Aquella tarde, la del jueves 11 de julio de 1991, la Luna se soltó de la soga que la ataba al árbol de la noche y corrió a embestir el capote de luz del Sol.
No me lo contaron, lo vi con mis propios ojos, sentado en uno de los postes del corral de la finca El Escarbadero, en Filadelfia, Guanacaste.
Me encontraba en esa propiedad olorosa a boñiga, mecates de cabuya y monturas, para cubrir, como periodista de La Nación, el tan esperado eclipse total de Sol o “del milenio”.
Así fui testigo del instante en que el chúcaro satélite de la Tierra empezó a lanzar cornadas de oscuridad contra la capa del astro rey, el cual, siempre diestro, respondió con chicuelinas, verónicas y revoleras que presagiaron un espectáculo inolvidable.

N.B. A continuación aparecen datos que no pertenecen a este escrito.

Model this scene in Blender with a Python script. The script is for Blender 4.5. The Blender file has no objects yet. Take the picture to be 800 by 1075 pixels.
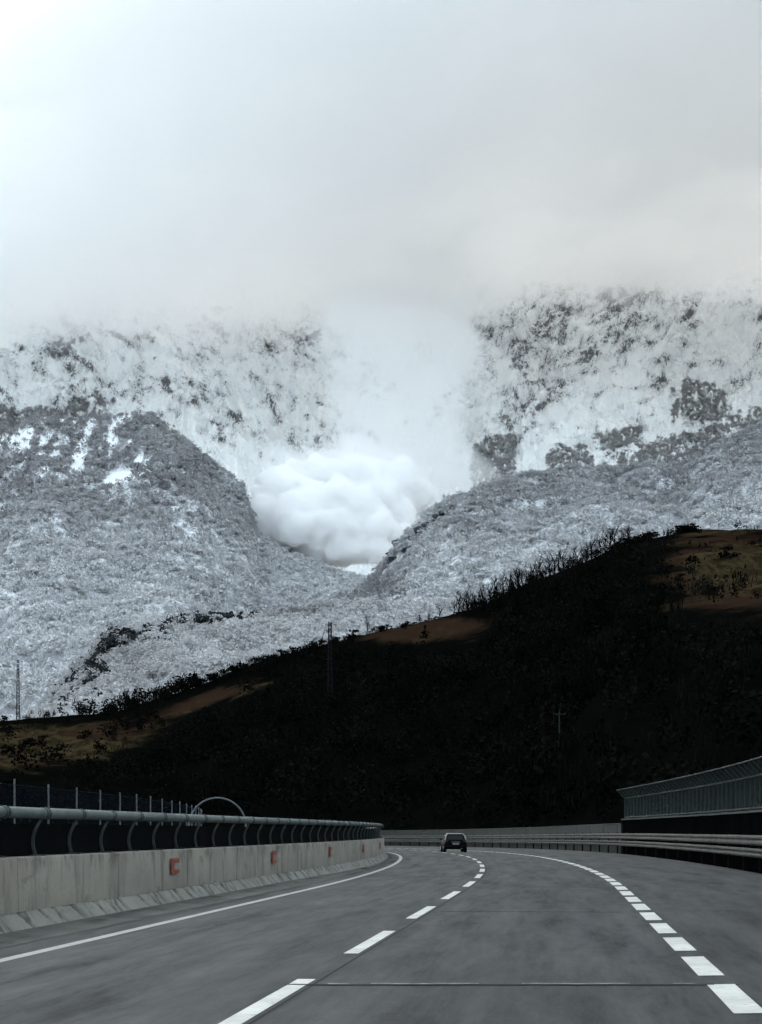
import bpy, bmesh, math, random
import numpy as np
from mathutils import Vector, Matrix

random.seed(7)
RNG = np.random.default_rng(11)
sc = bpy.context.scene
COL = sc.collection
F, CX, HY, CAMH = 2000.0, 400.0, 872.0, 1.4      # focal length / principal point (photo pixels), eye height in metres
rad = math.radians

# ------------------------------------------------------------------ noise
def _hash(ix, iy, seed):
    n = (ix.astype(np.int64) * 374761393 + iy.astype(np.int64) * 668265263 + seed * 1442695041) & 0xFFFFFFFF
    n = ((n ^ (n >> 13)) * 1274126177) & 0xFFFFFFFF
    n = n ^ (n >> 16)
    return (n & 0xFFFF) / 65535.0 * 2 * np.pi
def gnoise(x, y, seed=0):
    x = np.asarray(x, float); y = np.asarray(y, float)
    x0 = np.floor(x); y0 = np.floor(y); fx = x - x0; fy = y - y0
    def g(dx, dy):
        a = _hash(x0 + dx, y0 + dy, seed)
        return np.cos(a) * (fx - dx) + np.sin(a) * (fy - dy)
    sx = fx * fx * fx * (fx * (fx * 6 - 15) + 10); sy = fy * fy * fy * (fy * (fy * 6 - 15) + 10)
    a = g(0, 0) * (1 - sx) + g(1, 0) * sx
    b = g(0, 1) * (1 - sx) + g(1, 1) * sx
    return (a * (1 - sy) + b * sy) * 1.5
def fbm(x, y, octv=5, seed=0, gain=.5):
    s = 0; a = 1; t = 0
    for k in range(octv):
        s = s + a * gnoise(x * 2 ** k, y * 2 ** k, seed + 17 * k); t += a; a *= gain
    return s / t * 1.6
def ridged(x, y, octv=5, seed=0, gain=.55):
    s = 0; a = 1; t = 0
    for k in range(octv):
        n = 1 - np.abs(gnoise(x * 2.03 ** k, y * 2.03 ** k, seed + 31 * k)) * 1.7
        s = s + a * n * n; t += a; a *= gain
    return s / t
def sstep(a, b, x):
    t = np.clip((np.asarray(x, float) - a) / (b - a), 0, 1)
    return t * t * (3 - 2 * t)

# ------------------------------------------------------------------ object helpers
def link(o, parent=None):
    COL.objects.link(o)
    if parent is not None: o.parent = parent
    return o
def mesh_np(name, verts, faces, mat, parent=None, smooth=False, attrs=None, uvs=None):
    """verts (n,3), faces (m,k) arrays of one polygon size"""
    verts = np.asarray(verts, np.float32); faces = np.asarray(faces, np.int32)
    me = bpy.data.meshes.new(name)
    me.vertices.add(len(verts)); me.vertices.foreach_set('co', verts.ravel())
    m, k = faces.shape
    me.loops.add(m * k); me.loops.foreach_set('vertex_index', faces.ravel())
    me.polygons.add(m); me.polygons.foreach_set('loop_start', np.arange(0, m * k, k, dtype=np.int32))
    if smooth: me.polygons.foreach_set('use_smooth', np.ones(m, bool))
    me.update(calc_edges=True)
    for an, (dom, val) in (attrs or {}).items():
        at = me.attributes.new(an, 'FLOAT', dom); at.data.foreach_set('value', np.asarray(val, np.float32).ravel())
    if uvs is not None:
        uv = me.uv_layers.new(name='UVMap'); uv.data.foreach_set('uv', np.asarray(uvs, np.float32)[faces.ravel()].ravel())
    if mat: me.materials.append(mat)
    return link(bpy.data.objects.new(name, me), parent)
class MB:
    """collects boxes, tubes, prisms; builds ONE mesh object"""
    def __init__(self): self.v = []; self.f = []; self.sm = []
    def add(self, vs, fs, smooth=False):
        b = len(self.v); self.v += [tuple(v) for v in vs]; self.f += [tuple(i + b for i in f) for f in fs]; self.sm += [smooth] * len(fs)
    def box(self, c, s, rz=0, M=None):
        vs = []
        for dx in (-.5, .5):
            for dy in (-.5, .5):
                for dz in (-.5, .5): vs.append(Vector((dx * s[0], dy * s[1], dz * s[2])))
        R = Matrix.Rotation(rz, 3, 'Z') if M is None else M
        vs = [R @ v + Vector(c) for v in vs]
        self.add(vs, [(0, 1, 3, 2), (4, 6, 7, 5), (0, 4, 5, 1), (2, 3, 7, 6), (0, 2, 6, 4), (1, 5, 7, 3)])
    def tube(self, pts, r, n=8, caps=True, smooth=True):
        pts = [Vector(p) for p in pts]; rs = r if hasattr(r, '__len__') else [r] * len(pts)
        rings = []; up = None
        for i, p in enumerate(pts):
            d = (pts[min(i + 1, len(pts) - 1)] - pts[max(i - 1, 0)]).normalized()
            if up is None: up = Vector((0, 0, 1)) if abs(d.z) < .9 else Vector((1, 0, 0))
            a = d.cross(up).normalized(); b = a.cross(d).normalized(); up = b
            rings.append([p + (a * math.cos(2 * math.pi * k / n) + b * math.sin(2 * math.pi * k / n)) * rs[i] for k in range(n)])
        vs = [v for g in rings for v in g]; fs = []
        for i in range(len(rings) - 1):
            for k in range(n):
                k2 = (k + 1) % n; fs.append((i * n + k, i * n + k2, (i + 1) * n + k2, (i + 1) * n + k))
        self.add(vs, fs, smooth)
        if caps: self.add(rings[0], [tuple(range(n))[::-1]]); self.add(rings[-1], [tuple(range(n))])
    def sweep(self, sections, closed=False, caps=False, smooth=False):
        n = len(sections[0]); vs = [v for s in sections for v in s]; fs = []
        for i in range(len(sections) - 1):
            for k in range(n if closed else n - 1):
                k2 = (k + 1) % n; fs.append((i * n + k, i * n + k2, (i + 1) * n + k2, (i + 1) * n + k))
        if caps: fs += [tuple(range(n))[::-1], tuple((len(sections) - 1) * n + k for k in range(n))]
        self.add(vs, fs, smooth)
    def build(self, name, mat, parent=None, bevel=0, uvf=None):
        me = bpy.data.meshes.new(name); me.from_pydata(self.v, [], self.f); me.update()
        me.polygons.foreach_set('use_smooth', self.sm)
        if uvf:
            uv = me.uv_layers.new(name='UVMap')
            for l in me.loops: uv.data[l.index].uv = uvf(l.vertex_index)
        bm = bmesh.new(); bm.from_mesh(me); bmesh.ops.recalc_face_normals(bm, faces=bm.faces); bm.to_mesh(me); bm.free()
        me.materials.append(mat)
        o = link(bpy.data.objects.new(name, me), parent)
        if bevel:
            m = o.modifiers.new('bevel', 'BEVEL'); m.width = bevel; m.segments = 2; m.limit_method = 'ANGLE'
        return o
def tag(o, label=None, cat=None, group=None, kind=None):
    if label: o['label'] = label
    if cat: o['category'] = cat
    if group: o['group'] = group
    if kind: o['kind'] = kind
    return o
def thing(name, loc, label, cat, group=None, rz=0):
    o = link(bpy.data.objects.new(name, None)); o.location = loc; o.rotation_euler = (0, 0, rz); o.empty_display_size = .3
    return tag(o, label, cat, group)
def copy_tree(o, parent=None):
    c = o.copy(); COL.objects.link(c)
    if parent is not None: c.parent = parent
    for ch in list(o.children): copy_tree(ch, c)
    return c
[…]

Y así fue.
A eso de las 2 p. m., la inquieta novilla de cuartos crecientes y cuartos menguantes interpuso su cuerpo de 3.470 kilómetros de diámetro entre nuestro planeta y el Sol.

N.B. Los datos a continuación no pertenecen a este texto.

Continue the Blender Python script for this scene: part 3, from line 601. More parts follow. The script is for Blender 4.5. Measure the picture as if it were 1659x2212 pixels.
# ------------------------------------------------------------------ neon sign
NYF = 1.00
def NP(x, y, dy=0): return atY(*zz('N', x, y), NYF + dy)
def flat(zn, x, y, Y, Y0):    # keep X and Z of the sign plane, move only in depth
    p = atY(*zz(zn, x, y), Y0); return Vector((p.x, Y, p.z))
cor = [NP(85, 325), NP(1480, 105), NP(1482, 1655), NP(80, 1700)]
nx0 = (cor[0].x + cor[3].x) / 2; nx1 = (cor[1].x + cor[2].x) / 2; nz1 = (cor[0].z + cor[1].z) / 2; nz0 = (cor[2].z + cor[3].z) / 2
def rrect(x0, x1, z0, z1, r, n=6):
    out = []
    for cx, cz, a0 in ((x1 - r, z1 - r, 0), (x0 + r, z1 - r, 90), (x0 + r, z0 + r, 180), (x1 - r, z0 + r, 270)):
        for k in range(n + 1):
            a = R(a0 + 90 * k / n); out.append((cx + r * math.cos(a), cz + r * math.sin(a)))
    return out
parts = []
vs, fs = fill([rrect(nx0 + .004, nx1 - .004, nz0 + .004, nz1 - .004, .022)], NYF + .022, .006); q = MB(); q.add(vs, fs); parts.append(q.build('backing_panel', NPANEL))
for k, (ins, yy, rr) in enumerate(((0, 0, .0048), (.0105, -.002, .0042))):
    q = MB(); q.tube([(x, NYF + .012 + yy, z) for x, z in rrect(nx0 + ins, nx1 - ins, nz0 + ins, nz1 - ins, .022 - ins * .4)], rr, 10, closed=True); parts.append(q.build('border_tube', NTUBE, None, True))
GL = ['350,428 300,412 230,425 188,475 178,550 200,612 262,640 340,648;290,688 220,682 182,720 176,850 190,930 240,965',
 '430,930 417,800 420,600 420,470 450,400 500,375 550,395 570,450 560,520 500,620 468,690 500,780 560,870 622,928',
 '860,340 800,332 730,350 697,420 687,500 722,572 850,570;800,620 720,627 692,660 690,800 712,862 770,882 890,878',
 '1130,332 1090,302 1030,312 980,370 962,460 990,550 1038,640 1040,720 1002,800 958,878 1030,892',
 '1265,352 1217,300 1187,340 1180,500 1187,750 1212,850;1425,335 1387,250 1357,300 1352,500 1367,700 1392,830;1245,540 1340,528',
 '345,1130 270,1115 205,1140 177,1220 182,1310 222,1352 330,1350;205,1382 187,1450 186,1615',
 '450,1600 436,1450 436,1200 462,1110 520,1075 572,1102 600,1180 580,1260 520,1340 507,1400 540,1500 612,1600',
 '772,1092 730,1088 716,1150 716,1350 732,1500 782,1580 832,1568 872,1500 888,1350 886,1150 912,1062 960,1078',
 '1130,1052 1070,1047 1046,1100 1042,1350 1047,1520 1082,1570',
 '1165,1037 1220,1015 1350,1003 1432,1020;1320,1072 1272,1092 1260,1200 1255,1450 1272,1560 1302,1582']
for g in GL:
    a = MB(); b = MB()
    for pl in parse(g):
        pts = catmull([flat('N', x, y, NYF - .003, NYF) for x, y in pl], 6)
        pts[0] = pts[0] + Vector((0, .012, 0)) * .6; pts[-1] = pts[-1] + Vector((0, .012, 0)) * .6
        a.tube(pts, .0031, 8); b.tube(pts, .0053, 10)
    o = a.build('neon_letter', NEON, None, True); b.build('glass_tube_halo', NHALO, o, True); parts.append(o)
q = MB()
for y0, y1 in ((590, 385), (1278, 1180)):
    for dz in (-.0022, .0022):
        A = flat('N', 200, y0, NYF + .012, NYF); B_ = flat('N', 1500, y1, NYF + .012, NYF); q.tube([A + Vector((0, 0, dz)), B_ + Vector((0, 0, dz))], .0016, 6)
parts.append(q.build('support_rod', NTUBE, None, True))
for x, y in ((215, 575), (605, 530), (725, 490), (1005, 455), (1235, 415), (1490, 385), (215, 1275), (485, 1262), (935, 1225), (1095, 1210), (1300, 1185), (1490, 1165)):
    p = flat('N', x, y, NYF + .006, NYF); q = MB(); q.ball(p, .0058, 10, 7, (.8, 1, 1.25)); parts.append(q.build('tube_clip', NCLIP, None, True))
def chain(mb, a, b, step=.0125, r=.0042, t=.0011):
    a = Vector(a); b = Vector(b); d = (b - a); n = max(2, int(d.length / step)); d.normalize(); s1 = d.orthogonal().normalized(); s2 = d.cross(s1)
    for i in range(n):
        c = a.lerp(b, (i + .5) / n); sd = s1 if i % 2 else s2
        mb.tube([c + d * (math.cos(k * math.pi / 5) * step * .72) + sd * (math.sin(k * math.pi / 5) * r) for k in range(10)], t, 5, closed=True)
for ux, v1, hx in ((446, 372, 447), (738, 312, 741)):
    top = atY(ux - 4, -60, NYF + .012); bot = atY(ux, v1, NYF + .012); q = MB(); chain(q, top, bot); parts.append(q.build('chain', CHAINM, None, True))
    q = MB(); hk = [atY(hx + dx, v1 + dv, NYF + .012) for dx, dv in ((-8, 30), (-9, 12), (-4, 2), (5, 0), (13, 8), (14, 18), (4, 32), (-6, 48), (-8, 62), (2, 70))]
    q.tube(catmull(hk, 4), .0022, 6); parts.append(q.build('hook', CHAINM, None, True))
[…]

¡Olé!, gritaron las tinieblas cuando en pleno día sorprendieron a los tablados de gran parte de la humanidad con una noche de casi siete minutos que engañó incluso a los animales de El Escarbadero: el ganado se agrupó en el corral y se dispuso a dormir, el gallo pinto condujo a las gallinas hasta las ramas del árbol donde siempre dormían y los pájaros acallaron sus voces luego de trinar al unísono para despedir al día. Solo los grillos y las luciérnagas se mantuvieron despiertos.

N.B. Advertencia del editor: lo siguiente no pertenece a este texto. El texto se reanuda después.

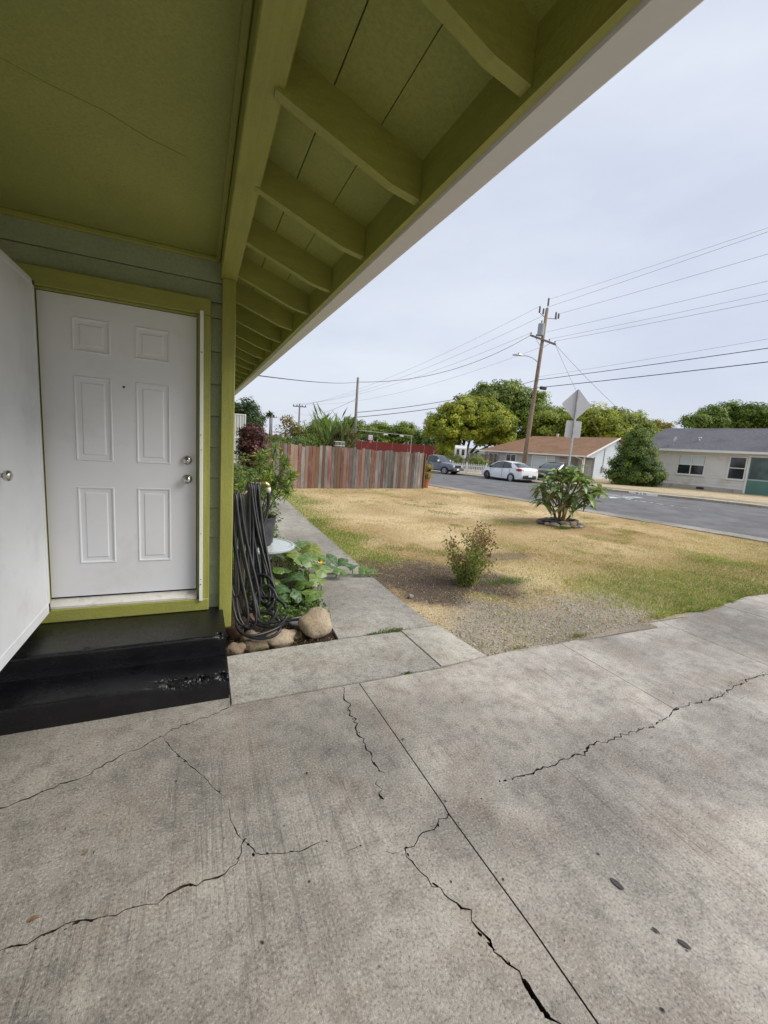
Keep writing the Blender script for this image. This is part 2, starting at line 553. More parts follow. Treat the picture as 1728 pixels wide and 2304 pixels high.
# ------------------------------------------------------------------ foliage meshes
def leaf_mesh(name, c, a, n, l, w, col, fold=0.12):
    """one folded diamond leaf per row; arrays (N,3), (N,3), (N,3), (N,), (N,), (N,3)"""
    k = len(c)
    a = a / np.maximum(np.linalg.norm(a, axis=1, keepdims=True), 1e-9)
    b = np.cross(n, a); b /= np.maximum(np.linalg.norm(b, axis=1, keepdims=True), 1e-9)
    nn = np.cross(a, b)
    l = np.asarray(l)[:, None]; w = np.asarray(w)[:, None]
    v = np.empty((k, 4, 3), np.float32)
    v[:, 0] = c - a * l * 0.5
    v[:, 1] = c + b * w * 0.5 + nn * w * fold
    v[:, 2] = c + a * l * 0.5
    v[:, 3] = c - b * w * 0.5 + nn * w * fold
    me = bpy.data.meshes.new(name)
    me.vertices.add(4 * k); me.loops.add(4 * k); me.polygons.add(k)
    me.vertices.foreach_set('co', v.reshape(-1))
    me.loops.foreach_set('vertex_index', np.arange(4 * k, dtype=np.int32))
    me.polygons.foreach_set('loop_start', np.arange(0, 4 * k, 4, dtype=np.int32))
    me.polygons.foreach_set('loop_total', np.full(k, 4, np.int32))
    at = me.attributes.new('Col', 'FLOAT_COLOR', 'POINT')
    cc = np.ones((k, 4, 4), np.float32); cc[:, :, :3] = np.asarray(col)[:, None, :]
    at.data.foreach_set('color', cc.reshape(-1))
    me.update(calc_edges=True)
    return me


def unit(v):
    return v / np.maximum(np.linalg.norm(v, axis=1, keepdims=True), 1e-9)


def crown_arrays(lobes, nleaf, leaf, cols, seed, clump=0.9, aspect=0.6, inner=0.16, droop=0.0, low=False):
    """leaves gathered in clumps over the shells of several ellipsoid lobes"""
    g = np.random.default_rng(seed)
    lobes = np.array(lobes, float)
    area = (lobes[:, 3] * lobes[:, 4] + lobes[:, 3] * lobes[:, 5] + lobes[:, 4] * lobes[:, 5])
    ncl = np.maximum(6, (area / (clump * clump) * 3.2)).astype(int)
    cc, cd, cs = [], [], []
    for i, lo in enumerate(lobes):
        d = unit(g.normal(size=(ncl[i], 3)))
        if not low: d[:, 2] = np.where(d[:, 2] < -0.6, -d[:, 2] * 0.5, d[:, 2])
        rr = g.uniform(0.72, 1.06, (ncl[i], 1))
        p = lo[:3] + d * lo[3:6] * rr
        keep = np.ones(len(p), bool)
        for j, l2 in enumerate(lobes):
            if j != i:
                keep &= (((p - l2[:3]) / (l2[3:6] * 0.72)) ** 2).sum(1) > 1
        cc.append(p[keep]); cd.append(d[keep])
    cc = np.concatenate(cc); cd = np.concatenate(cd)
    k = len(cc)
    csz = clump * g.uniform(0.55, 1.25, k)
    ctone = g.random(k)
    w = csz ** 2; w /= w.sum()
    no = int(nleaf * (1 - inner))
    idx = g.choice(k, no, p=w)
    off = unit(g.normal(size=(no, 3))) * (g.random((no, 1)) ** 0.45)
    off[:, 2] *= 0.62
    c = cc[idx] + off * csz[idx][:, None]
    nrm = unit(unit(cd[idx] + off * 0.9 + np.array([0, 0, 0.5])) + g.normal(size=(no, 3)) * 0.28)
    tone = ctone[idx]
    ni = nleaf - no
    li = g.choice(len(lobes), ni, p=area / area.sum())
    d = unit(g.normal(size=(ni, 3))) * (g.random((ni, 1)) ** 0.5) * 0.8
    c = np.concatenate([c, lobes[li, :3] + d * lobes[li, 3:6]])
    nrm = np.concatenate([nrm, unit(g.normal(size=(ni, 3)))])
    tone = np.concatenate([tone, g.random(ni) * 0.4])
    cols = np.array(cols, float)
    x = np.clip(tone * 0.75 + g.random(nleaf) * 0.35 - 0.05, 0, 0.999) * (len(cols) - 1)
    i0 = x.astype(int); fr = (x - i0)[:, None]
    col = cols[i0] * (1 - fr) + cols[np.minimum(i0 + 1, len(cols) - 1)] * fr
    col *= g.uniform(0.8, 1.2, (nleaf, 1))
    a = np.cross(nrm, unit(g.normal(size=(nleaf, 3))))
    a[:, 2] -= droop
    l = leaf * g.uniform(0.6, 1.35, nleaf)
    return c, a, nrm, l, l * aspect, np.clip(col, 0, 1)


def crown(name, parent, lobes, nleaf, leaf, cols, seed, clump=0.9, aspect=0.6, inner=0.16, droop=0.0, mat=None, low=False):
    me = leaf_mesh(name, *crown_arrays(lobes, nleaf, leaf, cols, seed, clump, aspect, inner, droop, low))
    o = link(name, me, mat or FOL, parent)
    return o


def limbs(mb, base, lobes, r, seed, split=0.3):
    """tapered trunk that splits into a limb for each lobe"""
    g = random.Random(seed)
    base = Vector(base)
    top = Vector((np.mean([l[0] for l in lobes]), np.mean([l[1] for l in lobes]), min(l[2] for l in lobes)))
    fork = base.lerp(top, split)
    fork.x = base.x * 0.7 + fork.x * 0.3; fork.y = base.y * 0.7 + fork.y * 0.3
    mb.tube([base - Vector((0, 0, 0.15)), base + Vector((0, 0, 0.15)), base.lerp(fork, 0.55) + Vector((g.uniform(-.1, .1) * r * 4, 0, 0)), fork], [r * 1.35, r * 1.08, r * 0.92, r * 0.8], 9)
    for lo in lobes:
        e = Vector(lo[:3])
        m1 = fork.lerp(e, 0.4) + Vector((g.uniform(-1, 1), g.uniform(-1, 1), g.uniform(0, 1))) * (e - fork).length * 0.08
        mb.tube([fork - Vector((0, 0, r * .4)), m1, e], [r * 0.6, r * 0.42, r * 0.16], 7)
        for k in range(3):
            d = Vector((g.uniform(-1, 1), g.uniform(-1, 1), g.uniform(0.0, 1))).normalized()
            e2 = e + Vector((d.x * lo[3], d.y * lo[4], d.z * lo[5])) * 0.75
            s = fork.lerp(e, g.uniform(0.55, 0.9))
            mb.tube([s, s.lerp(e2, 0.5) + Vector((0, 0, 0.05 * lo[5])), e2], [r * 0.26, r * 0.17, r * 0.05], 5)
    return mb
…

Cuatrocientos segundos después, la Luna perdió aire y arrestos; entonces el Sol cortó rabo y orejas. No lo anunció el clarín, sino el canto del gallo.
Lo confieso: aquella tarde, la del jueves 11 de julio de 1991, se me puso la piel de gallina y se me humedecieron los ojos mientras veía a la Luna embistiendo el capote de luz del Sol. Desde entonces soy, como cantaba el español Joselito, “ese toro enamorado de la Luna”.